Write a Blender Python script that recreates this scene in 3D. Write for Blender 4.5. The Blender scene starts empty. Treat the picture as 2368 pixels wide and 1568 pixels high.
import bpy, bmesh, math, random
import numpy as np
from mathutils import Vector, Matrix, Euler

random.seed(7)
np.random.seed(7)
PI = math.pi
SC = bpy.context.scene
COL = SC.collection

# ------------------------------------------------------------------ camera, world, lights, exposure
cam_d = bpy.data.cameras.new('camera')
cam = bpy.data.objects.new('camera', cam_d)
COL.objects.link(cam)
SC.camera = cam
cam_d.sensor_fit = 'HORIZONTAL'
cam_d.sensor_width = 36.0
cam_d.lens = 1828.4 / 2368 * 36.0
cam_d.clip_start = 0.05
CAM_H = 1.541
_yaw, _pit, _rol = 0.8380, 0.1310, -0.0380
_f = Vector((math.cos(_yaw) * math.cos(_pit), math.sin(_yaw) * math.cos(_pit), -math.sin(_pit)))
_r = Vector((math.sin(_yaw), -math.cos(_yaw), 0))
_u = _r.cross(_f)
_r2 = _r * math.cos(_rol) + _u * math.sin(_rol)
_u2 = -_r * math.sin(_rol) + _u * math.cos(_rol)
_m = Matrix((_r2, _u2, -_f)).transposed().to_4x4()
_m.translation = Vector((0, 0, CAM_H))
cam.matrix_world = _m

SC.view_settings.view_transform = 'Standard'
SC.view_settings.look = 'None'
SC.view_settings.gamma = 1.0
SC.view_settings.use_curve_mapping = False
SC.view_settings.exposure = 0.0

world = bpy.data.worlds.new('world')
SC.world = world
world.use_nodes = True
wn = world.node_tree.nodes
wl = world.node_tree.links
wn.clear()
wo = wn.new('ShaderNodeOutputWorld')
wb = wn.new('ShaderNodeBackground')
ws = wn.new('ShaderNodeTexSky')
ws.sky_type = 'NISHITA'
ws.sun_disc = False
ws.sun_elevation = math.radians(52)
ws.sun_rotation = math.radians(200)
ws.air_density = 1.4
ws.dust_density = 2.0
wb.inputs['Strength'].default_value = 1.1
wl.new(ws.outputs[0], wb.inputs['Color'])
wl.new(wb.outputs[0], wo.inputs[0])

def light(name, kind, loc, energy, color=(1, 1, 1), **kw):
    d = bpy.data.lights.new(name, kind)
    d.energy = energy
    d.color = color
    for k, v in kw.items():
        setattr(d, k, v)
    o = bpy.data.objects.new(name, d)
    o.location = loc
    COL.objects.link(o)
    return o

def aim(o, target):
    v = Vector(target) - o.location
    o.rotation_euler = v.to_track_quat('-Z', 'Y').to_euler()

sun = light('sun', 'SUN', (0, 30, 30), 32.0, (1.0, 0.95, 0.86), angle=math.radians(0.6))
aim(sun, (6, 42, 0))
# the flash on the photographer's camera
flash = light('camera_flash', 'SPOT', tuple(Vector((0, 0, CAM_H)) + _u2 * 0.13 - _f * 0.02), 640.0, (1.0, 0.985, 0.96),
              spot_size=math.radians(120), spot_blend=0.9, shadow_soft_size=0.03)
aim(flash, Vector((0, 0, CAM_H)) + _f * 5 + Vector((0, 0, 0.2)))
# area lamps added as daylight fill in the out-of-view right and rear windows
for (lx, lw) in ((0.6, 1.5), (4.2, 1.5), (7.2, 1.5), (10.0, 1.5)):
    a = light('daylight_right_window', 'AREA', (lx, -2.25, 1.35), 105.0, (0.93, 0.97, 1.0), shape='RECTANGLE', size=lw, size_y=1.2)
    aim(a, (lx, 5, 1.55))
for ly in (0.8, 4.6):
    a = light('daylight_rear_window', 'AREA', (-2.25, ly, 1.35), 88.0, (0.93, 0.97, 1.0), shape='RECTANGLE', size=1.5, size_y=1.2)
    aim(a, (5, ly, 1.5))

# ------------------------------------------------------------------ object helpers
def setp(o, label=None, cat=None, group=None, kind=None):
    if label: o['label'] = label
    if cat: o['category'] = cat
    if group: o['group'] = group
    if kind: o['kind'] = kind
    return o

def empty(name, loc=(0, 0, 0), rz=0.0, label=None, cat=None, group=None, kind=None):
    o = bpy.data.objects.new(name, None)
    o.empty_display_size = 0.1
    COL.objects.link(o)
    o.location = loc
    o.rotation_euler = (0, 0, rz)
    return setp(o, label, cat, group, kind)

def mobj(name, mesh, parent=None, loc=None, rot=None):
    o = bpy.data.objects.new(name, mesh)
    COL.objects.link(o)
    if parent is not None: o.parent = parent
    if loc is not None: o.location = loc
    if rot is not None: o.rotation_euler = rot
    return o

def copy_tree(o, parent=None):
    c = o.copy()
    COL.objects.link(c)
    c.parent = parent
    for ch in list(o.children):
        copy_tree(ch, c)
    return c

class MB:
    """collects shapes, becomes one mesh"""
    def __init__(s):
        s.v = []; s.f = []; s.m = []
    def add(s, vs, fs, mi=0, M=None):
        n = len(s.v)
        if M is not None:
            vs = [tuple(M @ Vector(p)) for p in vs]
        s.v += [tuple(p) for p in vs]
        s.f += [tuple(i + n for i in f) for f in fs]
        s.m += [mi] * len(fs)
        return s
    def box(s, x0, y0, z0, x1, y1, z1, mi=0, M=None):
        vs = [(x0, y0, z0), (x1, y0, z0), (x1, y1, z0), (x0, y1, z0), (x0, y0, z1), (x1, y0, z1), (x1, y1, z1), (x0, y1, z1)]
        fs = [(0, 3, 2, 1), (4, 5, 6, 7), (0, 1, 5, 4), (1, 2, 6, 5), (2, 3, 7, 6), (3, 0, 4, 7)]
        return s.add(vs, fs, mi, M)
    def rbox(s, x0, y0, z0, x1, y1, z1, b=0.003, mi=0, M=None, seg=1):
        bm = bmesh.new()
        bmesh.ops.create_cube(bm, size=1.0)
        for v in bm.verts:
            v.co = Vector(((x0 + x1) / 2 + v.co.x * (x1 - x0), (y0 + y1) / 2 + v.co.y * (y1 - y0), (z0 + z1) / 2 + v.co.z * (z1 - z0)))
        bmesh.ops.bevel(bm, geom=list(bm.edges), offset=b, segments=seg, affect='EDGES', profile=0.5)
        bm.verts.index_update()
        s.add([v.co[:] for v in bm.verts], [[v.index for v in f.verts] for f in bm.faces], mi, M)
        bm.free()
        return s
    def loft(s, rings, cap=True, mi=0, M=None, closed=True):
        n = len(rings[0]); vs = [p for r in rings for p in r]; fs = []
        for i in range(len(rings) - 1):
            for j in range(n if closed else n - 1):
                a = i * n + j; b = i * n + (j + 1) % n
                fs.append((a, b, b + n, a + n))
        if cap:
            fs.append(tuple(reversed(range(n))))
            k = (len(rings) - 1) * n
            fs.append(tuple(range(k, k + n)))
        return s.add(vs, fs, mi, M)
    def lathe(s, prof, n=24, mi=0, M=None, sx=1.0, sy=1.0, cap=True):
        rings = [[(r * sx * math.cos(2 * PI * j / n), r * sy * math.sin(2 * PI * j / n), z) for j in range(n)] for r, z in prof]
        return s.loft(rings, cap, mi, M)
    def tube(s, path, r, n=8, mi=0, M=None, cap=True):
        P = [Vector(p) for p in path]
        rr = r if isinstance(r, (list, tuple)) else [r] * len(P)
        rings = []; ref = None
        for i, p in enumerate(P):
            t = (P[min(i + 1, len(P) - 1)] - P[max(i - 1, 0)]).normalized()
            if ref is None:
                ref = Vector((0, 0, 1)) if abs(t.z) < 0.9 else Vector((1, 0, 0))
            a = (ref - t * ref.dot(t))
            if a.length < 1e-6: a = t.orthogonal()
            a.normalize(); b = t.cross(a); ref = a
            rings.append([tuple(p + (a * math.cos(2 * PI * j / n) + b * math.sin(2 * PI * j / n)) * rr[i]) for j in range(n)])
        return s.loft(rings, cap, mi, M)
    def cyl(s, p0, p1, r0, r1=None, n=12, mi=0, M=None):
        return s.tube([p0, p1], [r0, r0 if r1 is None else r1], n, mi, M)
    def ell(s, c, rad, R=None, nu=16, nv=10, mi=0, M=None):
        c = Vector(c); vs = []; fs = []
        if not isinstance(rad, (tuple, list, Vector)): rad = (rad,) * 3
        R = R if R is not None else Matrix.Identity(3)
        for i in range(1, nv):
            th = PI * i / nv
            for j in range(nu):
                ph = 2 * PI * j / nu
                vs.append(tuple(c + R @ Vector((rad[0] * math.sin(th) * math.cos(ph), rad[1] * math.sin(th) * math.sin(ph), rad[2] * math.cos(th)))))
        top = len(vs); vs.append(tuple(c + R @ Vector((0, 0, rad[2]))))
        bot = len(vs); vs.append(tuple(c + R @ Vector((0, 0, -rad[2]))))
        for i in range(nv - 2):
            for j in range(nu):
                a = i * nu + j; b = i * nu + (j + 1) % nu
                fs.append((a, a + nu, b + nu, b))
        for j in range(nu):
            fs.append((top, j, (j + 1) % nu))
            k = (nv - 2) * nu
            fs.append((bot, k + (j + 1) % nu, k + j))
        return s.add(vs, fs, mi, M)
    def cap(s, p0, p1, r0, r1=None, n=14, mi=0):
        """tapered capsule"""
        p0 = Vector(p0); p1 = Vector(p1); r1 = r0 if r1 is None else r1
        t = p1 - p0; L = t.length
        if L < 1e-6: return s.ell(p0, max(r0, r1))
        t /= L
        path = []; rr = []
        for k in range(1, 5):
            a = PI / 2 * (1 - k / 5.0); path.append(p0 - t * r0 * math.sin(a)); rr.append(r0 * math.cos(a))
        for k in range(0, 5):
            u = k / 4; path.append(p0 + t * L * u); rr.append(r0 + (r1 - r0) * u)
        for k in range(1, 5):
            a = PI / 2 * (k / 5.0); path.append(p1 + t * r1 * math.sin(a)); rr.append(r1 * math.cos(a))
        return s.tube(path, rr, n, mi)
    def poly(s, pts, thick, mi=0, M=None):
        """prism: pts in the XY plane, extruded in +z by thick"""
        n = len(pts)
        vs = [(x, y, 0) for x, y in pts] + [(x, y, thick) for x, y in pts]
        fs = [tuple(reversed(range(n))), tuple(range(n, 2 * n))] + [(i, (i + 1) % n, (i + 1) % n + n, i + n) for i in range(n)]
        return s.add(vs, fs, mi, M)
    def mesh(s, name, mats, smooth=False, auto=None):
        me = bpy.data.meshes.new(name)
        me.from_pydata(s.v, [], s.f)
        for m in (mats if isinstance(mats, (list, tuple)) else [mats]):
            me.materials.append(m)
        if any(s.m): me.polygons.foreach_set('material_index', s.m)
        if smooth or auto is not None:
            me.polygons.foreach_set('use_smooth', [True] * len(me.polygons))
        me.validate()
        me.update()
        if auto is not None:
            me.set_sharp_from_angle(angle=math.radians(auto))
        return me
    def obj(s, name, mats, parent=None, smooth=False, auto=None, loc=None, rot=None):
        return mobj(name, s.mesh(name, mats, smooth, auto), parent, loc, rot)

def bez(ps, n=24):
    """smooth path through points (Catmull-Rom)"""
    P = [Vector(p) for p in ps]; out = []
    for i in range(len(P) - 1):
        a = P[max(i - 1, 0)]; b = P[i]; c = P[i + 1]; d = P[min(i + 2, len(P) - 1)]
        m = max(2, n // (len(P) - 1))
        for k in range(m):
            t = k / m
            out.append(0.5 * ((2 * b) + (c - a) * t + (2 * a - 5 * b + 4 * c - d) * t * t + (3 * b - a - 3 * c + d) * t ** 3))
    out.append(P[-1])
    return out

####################

- WHAT TO DO
The required output is the exact run of lines from the beginning of the listing above to the line that contains "SC.view_settings.exposure = 0.0", inclusive of both.

- RESPONSE TO THE TASK
Write a Blender Python script that recreates this scene in 3D. Write for Blender 4.5. The Blender scene starts empty. Treat the picture as 2368 pixels wide and 1568 pixels high.
import bpy, bmesh, math, random
import numpy as np
from mathutils import Vector, Matrix, Euler

random.seed(7)
np.random.seed(7)
PI = math.pi
SC = bpy.context.scene
COL = SC.collection

# ------------------------------------------------------------------ camera, world, lights, exposure
cam_d = bpy.data.cameras.new('camera')
cam = bpy.data.objects.new('camera', cam_d)
COL.objects.link(cam)
SC.camera = cam
cam_d.sensor_fit = 'HORIZONTAL'
cam_d.sensor_width = 36.0
cam_d.lens = 1828.4 / 2368 * 36.0
cam_d.clip_start = 0.05
CAM_H = 1.541
_yaw, _pit, _rol = 0.8380, 0.1310, -0.0380
_f = Vector((math.cos(_yaw) * math.cos(_pit), math.sin(_yaw) * math.cos(_pit), -math.sin(_pit)))
_r = Vector((math.sin(_yaw), -math.cos(_yaw), 0))
_u = _r.cross(_f)
_r2 = _r * math.cos(_rol) + _u * math.sin(_rol)
_u2 = -_r * math.sin(_rol) + _u * math.cos(_rol)
_m = Matrix((_r2, _u2, -_f)).transposed().to_4x4()
_m.translation = Vector((0, 0, CAM_H))
cam.matrix_world = _m

SC.view_settings.view_transform = 'Standard'
SC.view_settings.look = 'None'
SC.view_settings.gamma = 1.0
SC.view_settings.use_curve_mapping = False
SC.view_settings.exposure = 0.0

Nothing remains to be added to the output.